Délocalisation intensifiée des jeunes cadres
La courbe ci-dessous illustre l’impact de l’un des principaux facteurs de mobilité des individus, l’âge. L’intuition est vérifiée : plus une personne vieillit moins elle est mobile géographiquement.
Par ailleurs, les populations de jeunes cadres sont très prisées par les entreprises en croissance. Ils sont adaptables, relativement moins chers que leurs homologues plus seniors et comme on vient de le noter plus mobiles. Aux Etats Unis, ces cadres âgés entre 25 et 34 ans ont tendance à migrer vers les B-cities. Ainsi dans des villes comme Oklahoma City, Denver ou San Diego le nombre de jeunes cadres a respectivement augmenté de 57%, 47% et 43% entre 2000 et 2012. Ces 3 chiffres sont bien supérieurs au 25% d’augmentation qu’a connu New York, A-city connue de tous.
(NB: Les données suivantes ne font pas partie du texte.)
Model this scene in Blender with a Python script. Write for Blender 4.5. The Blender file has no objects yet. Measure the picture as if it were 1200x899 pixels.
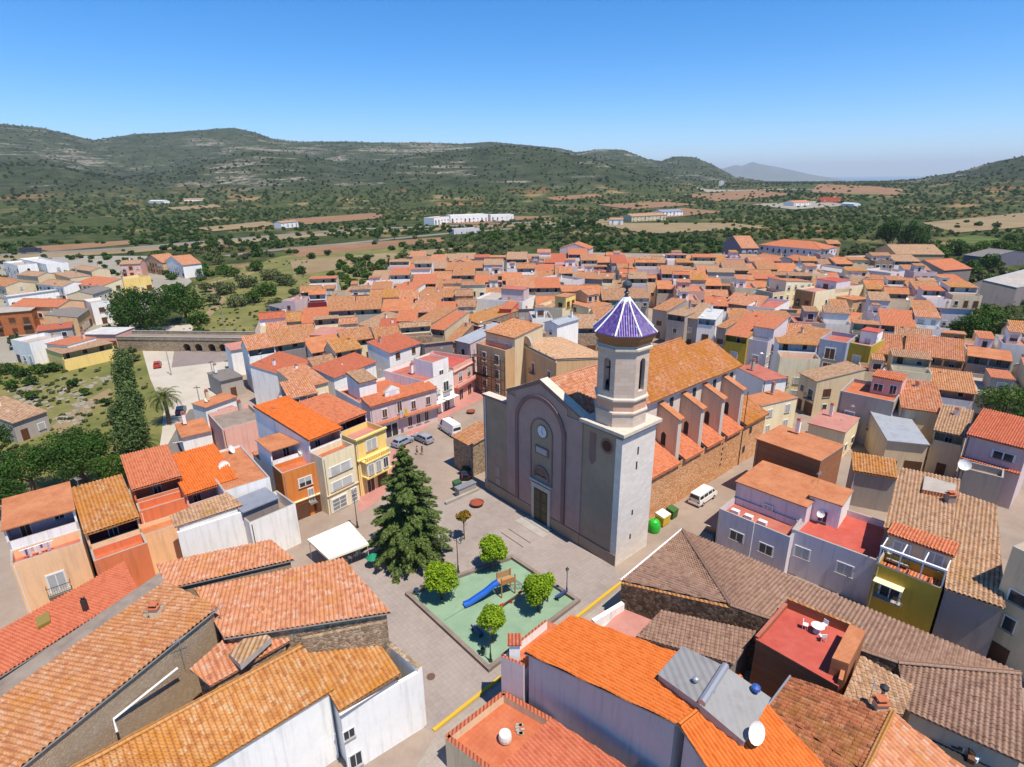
import bpy, bmesh, math, random
from math import sin, cos, pi, radians, hypot, atan2, sqrt, tan, floor, exp
from mathutils import Vector, Matrix, noise as mnoise
random.seed(7)
SC = bpy.context.scene
COL = SC.collection
# ------------------------------------------------------------------ camera
F, CX, CY, P, R, H = 670.0, 600.0, 449.5, radians(19.7), radians(0.6), 45.0
def ray(x, y):
    u = (x-CX)/F; v = (y-CY)/F
    u2 = u*cos(R)-v*sin(R); v2 = u*sin(R)+v*cos(R)
    return (u2, cos(P)-v2*sin(P), -sin(P)-v2*cos(P))
def at(x, y, z=0.0):
    d = ray(x, y); t = (z-H)/d[2]
    return Vector((d[0]*t, d[1]*t, z))
def atr(x, y, r):            # point seen at a pixel, at horizontal distance r
    d = ray(x, y); t = r/hypot(d[0], d[1])
    return Vector((d[0]*t, d[1]*t, H+d[2]*t))
def pr(X, Y, Z):
    Z -= H
    zc = Y*cos(P)-Z*sin(P); yc = -Y*sin(P)-Z*cos(P)
    if zc < 1: return (-9999, 9999)
    u2 = X/zc; v2 = yc/zc
    return (CX+F*(u2*cos(R)+v2*sin(R)), CY+F*(-u2*sin(R)+v2*cos(R)))
cam = bpy.data.cameras.new('camera'); camo = bpy.data.objects.new('camera', cam); COL.objects.link(camo)
cam.sensor_fit = 'HORIZONTAL'; cam.sensor_width = 36; cam.lens = 36*F/1200
cam.clip_start = 0.5; cam.clip_end = 120000
def wdir(u, v):   # image-plane vector to world
    u2 = u*cos(R)-v*sin(R); v2 = u*sin(R)+v*cos(R)
    return Vector((u2, -v2*sin(P), -v2*cos(P)))
cx_, cy_ = wdir(1, 0), -wdir(0, 1); cz_ = -Vector((0, cos(P), -sin(P)))
M = Matrix((cx_, cy_, cz_)).transposed().to_4x4(); M.translation = (0, 0, H)
camo.matrix_world = M
SC.camera = camo
# ------------------------------------------------------------------ light
SUN_EL, SUN_AZ = radians(66), radians(-46)        # azimuth of the vector towards the sun, from +X
w = bpy.data.worlds.new('World'); SC.world = w; w.use_nodes = True
nt = w.node_tree; nt.nodes.clear()
sky = nt.nodes.new('ShaderNodeTexSky'); sky.sky_type = 'NISHITA'; sky.sun_disc = False
sky.sun_elevation = SUN_EL; sky.sun_rotation = pi/2-SUN_AZ
sky.altitude = 3000; sky.air_density = 1.0; sky.dust_density = 0.5; sky.ozone_density = 4.5
bg = nt.nodes.new('ShaderNodeBackground'); bg.inputs[1].default_value = 0.135
wo = nt.nodes.new('ShaderNodeOutputWorld')
hs = nt.nodes.new('ShaderNodeHueSaturation'); hs.inputs['Saturation'].default_value = 1.4; nt.links.new(sky.outputs[0], hs.inputs['Color']); nt.links.new(hs.outputs[0], bg.inputs[0]); nt.links.new(bg.outputs[0], wo.inputs[0])
sl = bpy.data.lights.new('sun', 'SUN'); sl.energy = 4.6; sl.angle = radians(0.55); sl.color = (1, 0.915, 0.79)
so = bpy.data.objects.new('sun', sl); COL.objects.link(so)
so.rotation_euler = Vector((cos(SUN_EL)*cos(SUN_AZ), cos(SUN_EL)*sin(SUN_AZ), sin(SUN_EL))).to_track_quat('Z', 'Y').to_euler()
SC.view_settings.view_transform = 'Standard'; SC.view_settings.look = 'None'
SC.view_settings.exposure = 0.55; SC.view_settings.gamma = 1.0; SC.view_settings.use_curve_mapping = False
SC.cycles.max_bounces = 5; SC.cycles.volume_bounces = 0

# ------------------------------------------------------------------ materials
def lin(c):
    return tuple(((v/255)/12.92 if v/255 <= .04045 else ((v/255+.055)/1.055)**2.4) for v in c)+(1,)
_m = {}
class N:
    def __init__(s, name, rough=.85, spec=.3):
        s.m = bpy.data.materials.new(name); s.m.use_nodes = True; s.t = s.m.node_tree
        s.b = s.t.nodes['Principled BSDF']; s.b.inputs['Roughness'].default_value = rough
        s.b.inputs['Specular IOR Level'].default_value = spec
    def n(s, ty, **k):
        q = s.t.nodes.new(ty)
        for a, v in k.items():
            if a.startswith('i_'): q.inputs[a[2:].replace('_', ' ')].default_value = v
            elif a.startswith('p') and a[1:].isdigit(): q.inputs[int(a[1:])].default_value = v
            else: setattr(q, a, v)
        return q
    def l(s, a, b): s.t.links.new(a, b)
    def noise(s, vec, scale, detail=3, rough=.55):
        q = s.n('ShaderNodeTexNoise'); q.inputs['Scale'].default_value = scale; q.inputs['Detail'].default_value = detail
        q.inputs['Roughness'].default_value = rough
        if vec is not None: s.l(vec, q.inputs['Vector'])
        return q.outputs['Fac']
    def ramp(s, fac, stops, interp='LINEAR'):
        q = s.n('ShaderNodeValToRGB'); e = q.color_ramp.elements; q.color_ramp.interpolation = interp
        while len(e) < len(stops): e.new(.5)
        for el, (p, c) in zip(e, stops):
            el.position = p; el.color = c if len(c) == 4 else tuple(c)+(1,)
        s.l(fac, q.inputs[0]); return q.outputs[0]
    def mix(s, fac, a, b, mode='MIX'):
        q = s.n('ShaderNodeMix', data_type='RGBA', blend_type=mode)
        for sock, v in ((0, fac), (6, a), (7, b)):
            if hasattr(v, 'is_output'): s.l(v, q.inputs[sock])
            else: q.inputs[sock].default_value = v
        return q.outputs[2]
    def math(s, op, a, b=0.0, c=0.0):
        q = s.n('ShaderNodeMath', operation=op)
        for i, v in enumerate((a, b, c)):
            if hasattr(v, 'is_output'): s.l(v, q.inputs[i])
            else: q.inputs[i].default_value = v
        return q.outputs[0]
    def bump(s, h, dist, strength=1.0):
        q = s.n('ShaderNodeBump'); q.inputs['Distance'].default_value = dist; q.inputs['Strength'].default_value = strength
        s.l(h, q.inputs['Height']); s.l(q.outputs[0], s.b.inputs['Normal'])
    def pos(s): return s.n('ShaderNodeNewGeometry').outputs['Position']
    def uv(s): return s.n('ShaderNodeTexCoord').outputs['UV']
    def sep(s, v):
        q = s.n('ShaderNodeSeparateXYZ'); s.l(v, q.inputs[0]); return q.outputs
    def comb(s, x, y, z=0.0):
        q = s.n('ShaderNodeCombineXYZ')
        for i, v in enumerate((x, y, z)):
            if hasattr(v, 'is_output'): s.l(v, q.inputs[i])
            else: q.inputs[i].default_value = v
        return q.outputs[0]
    def base(s, c): s.l(c, s.b.inputs['Base Color'])
def mul(c, k): return tuple(min(1, v*k) for v in c[:3])+(1,)
K = .66      # photo colours of sunlit surfaces to base colours
def alb(c, k=None): return mul(lin(c), K if k is None else k)
def plain(name, col, rough=.6, spec=.4, metal=0, var=0.0):
    if name in _m: return _m[name]
    s = N(name, rough, spec); s.b.inputs['Metallic'].default_value = metal
    if var:
        f = s.noise(s.pos(), 1.3, 4); s.base(s.mix(f, mul(col, 1-var), mul(col, 1+var)))
    else: s.b.inputs['Base Color'].default_value = col
    _m[name] = s.m; return s.m
def plaster(name, rgb, var=.12, stain=.35, streak=True, bumpd=.02, k=None):
    if name in _m: return _m[name]
    c = alb(rgb, .95 if k is None else k); s = N(name, .9, .15); p = s.pos(); x = s.sep(p)
    f1 = s.noise(p, .35, 4, .6); f2 = s.noise(p, 3.0, 5, .65)
    a = s.mix(f1, mul(c, 1-var), mul(c, 1+var*.8))
    a = s.mix(s.math('MULTIPLY', s.math('SUBTRACT', f2, .45), stain), a, mul(c, .45))
    if streak:
        sv = s.comb(s.math('MULTIPLY', x[0], 2.2), s.math('MULTIPLY', x[1], 2.2), s.math('MULTIPLY', x[2], .18))
        f3 = s.noise(sv, 1.0, 4, .6)
        f3 = s.ramp(f3, [(.5, (0, 0, 0)), (.75, (1, 1, 1))])
        a = s.mix(s.math('MULTIPLY', f3, .5), a, mul(c, .55))
    s.base(a); s.bump(s.noise(p, 9, 4), bumpd, .6)
    _m[name] = s.m; return s.m
def s_mix(a, b, t): return tuple(x+(y-x)*t for x, y in zip(a, b))
def tiles(name, cols, lichen=None, lf=.0, dark=.22, pitch=.38, course=.42, bump=True, flat=False, patch=None, k=None, jit=1.0):
    """roof tiles laid on UVs in metres; cols = three photo colours"""
    if name in _m: return _m[name]
    s = N(name, .85, .2); uv = s.uv(); x = s.sep(uv); p = s.pos()
    iu = s.math('FLOOR', s.math('DIVIDE', x[0], pitch)); iv = s.math('FLOOR', s.math('DIVIDE', x[1], course))
    wn = s.n('ShaderNodeTexWhiteNoise', noise_dimensions='3D')
    s.l(s.comb(iu, iv, 3.7), wn.inputs['Vector'])
    c = [(lambda a: (a[0]*.98, a[1]*1.14, a[2]*1.26, 1))(alb(q, k or .7)) for q in cols]
    c = [s_mix(c[1], c[0], .7), c[1], s_mix(c[1], c[2], .6)]; m = (1-jit)/2
    base = s.ramp(wn.outputs['Value'], [(.0, mul(c[0], 1)), (.35+m*.3, c[1]), (.7-m*.3, mul(c[1], 1.12)), (.9+m*.1, s_mix(c[1], c[2], .5)), (1, c[2])])
    f1 = s.noise(p, .22, 4, .6); f2 = s.noise(p, 1.6, 5, .7)
    base = s.mix(s.math('MULTIPLY', f1, .35), base, mul(c[0], .8))
    d = s.ramp(f2, [(.5, (0, 0, 0)), (.72, (1, 1, 1))])
    base = s.mix(s.math('MULTIPLY', d, dark), base, alb((70, 50, 42)))
    if lichen:
        f3 = s.noise(p, .33, 6, .68)
        lm = s.ramp(f3, [(.62-lf*.3, (0, 0, 0)), (.78-lf*.25, (1, 1, 1))])
        base = s.mix(s.math('MULTIPLY', lm, .75), base, alb(lichen, k))
        f4 = s.noise(p, 2.7, 3, .6)
        lm2 = s.ramp(f4, [(.63, (0, 0, 0)), (.7, (1, 1, 1))])
        base = s.mix(s.math('MULTIPLY', lm2, .3), base, alb((238, 214, 196), k))
    if not flat:
        ch = s.math('ABSOLUTE', s.math('COSINE' if not bump else 'SINE', s.math('MULTIPLY', x[0], pi/pitch)))   # channels darkened: lodged dirt plus groove shade painted into the tile colour
        base = s.mix(s.math('MULTIPLY', s.ramp(ch, [(.3, (1, 1, 1)), (.55, (0, 0, 0))]), .5), base, mul(c[0], .42))
    s.base(base)
    if bump:
        fu = s.math('ABSOLUTE', s.math('SINE', s.math('MULTIPLY', x[0], pi/pitch)))
        fv = s.math('FRACT', s.math('DIVIDE', x[1], course))
        hgt = s.math('ADD', fu, s.math('MULTIPLY', fv, -.45))
        s.bump(hgt, .10 if not flat else .03, 1.0)
    else:
        s.bump(f2, .02, .5)
    _m[name] = s.m; s.m['pitch'] = pitch
    if bump:
        r_ = tiles(name+'_relief', cols, lichen, lf, dark, pitch, course, False, flat, patch, k, jit); RELIEF[name] = r_
    return s.m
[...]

Les jeunes cadres participent à l’expansion économique
Une étude de 2011 menée aux Etats Unis, démontre qu’une augmentation de 1% de la population détenant un Bachelor permet d’augmenter le PIB d’une ville de 2,3%. L’éducation apparait comme LA clé pour générer des emplois et développer l’activité économique d’une ville et in extenso d’un pays.
Portée par les jeunes cadres, les B-cities croissent
De part cette participation active au développement de l’économie, les jeunes cadres permettent aux B-cities dans lesquelles ils migrent de croitre. Sur le graphique ci-dessous, on remarque ainsi que les villes précédemment citées (Oklahoma City, Denver et San Diego), portées par une population croissante de jeunes cadres, ont une croissance démographique plus forte que New York.
Portée par le nombre croissant de jeunes cadres optant pour les B-cities, la migration des travailleurs et des entreprises devraient donc s’intensifier dans les années à venir. Afin d’accroitre leur attractivité et répondre aux attentes des salariés s’y établissant, il y a fort à parier que ces villes se développent (continuent de se développer) en suivant le modèle de Ville Intelligente/Smart City : qualité de vie élevée, gestion avisée des ressources naturelles, gouvernance participative… Quitter Paris pour une ville à la qualité de vie bien supérieure, sans pour autant freiner sa carrière professionnelle, ne devrait donc bientôt plus être un privilège.